15歳未満の子供の数は、少子化で全国でも減っているのですが、戸畑区の減少はそれより更に激しくなっています。
私が日本製鉄を退職して既に2年が経ちましたが、会社にいる間は、人員の合理化から始まって、海外への生産移転など、地域の雇用確保(=会社から見れば人材の確保)とは真逆の仕事ばかりしてきました。
その時はその時で、会社そのものの存続のためにやってきたことではあるのですが、会社を離れ、こうして街が消えていく現実と、衝撃的な数字を目の当たりにすると、忸怩たる思いはぬぐえません。
これは戸畑だけの問題ではない
では、こうした現象が鉄鋼城下町だけのものか、というと、残念ながら、人口減に直面している企業城下町は全国にあるようです。大阪の守口市や門真市、長野の須坂市、栃木の矢板市、企業城下町ではありませんが、東京の大田区や板橋区なども製造業に従事する人口は激減しています。

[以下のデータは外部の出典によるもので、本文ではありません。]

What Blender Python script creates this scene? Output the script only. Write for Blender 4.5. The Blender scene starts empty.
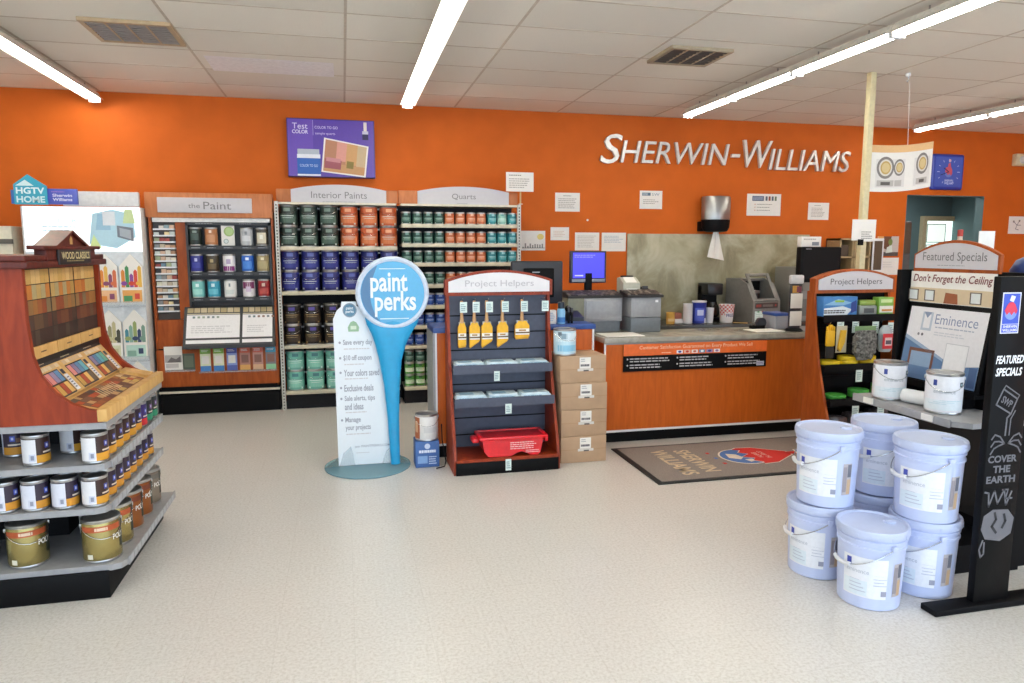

さらに言うと、これからは人口そのものが減少していきますので、企業城下町に限らず、全国で同じような現象が起こると考えざるをえません。
今後の人口減少予測グラフと、戸畑区のこれまでの人口減少グラフを40年ずらして重ねてみると、下記のようなグラフになります。非常に単純化して言ってしまうと、日本そのものが、これから40年かけて、戸畑のような状態になっていく、ということです。
今回、このあとに行った五島列島の離島や、北海道や東北の離村では、すでにこれ以上の人口減少が起きていますが、これからは田舎だけではなく、都市部においても、戸畑で起こったような学校の統廃合や商店街の消滅、公共交通機関の廃止などが起こってくる、と考えざるを得ないと思います。
40年後に私が生きている確率はほぼないと思いますが、このままでは、あまり楽しい環境の中で余生を全うすることにはならなさそうです。
これからのこと
私事ですが、この4月から、中小企業診断士としての所属を東京都の「三多摩支部」というところに変更しました。「三多摩支部」は、東京では唯一、奥多摩地区や島嶼部などの過疎地域を管轄する支部で、地域支援の活動に力を入れています。
これからあと20年ぐらいは働かせていただくとして、衰退する日本の中で、中小企業診断士として何ができるか。時間はあまりありませんが、考えていきたいと思っています。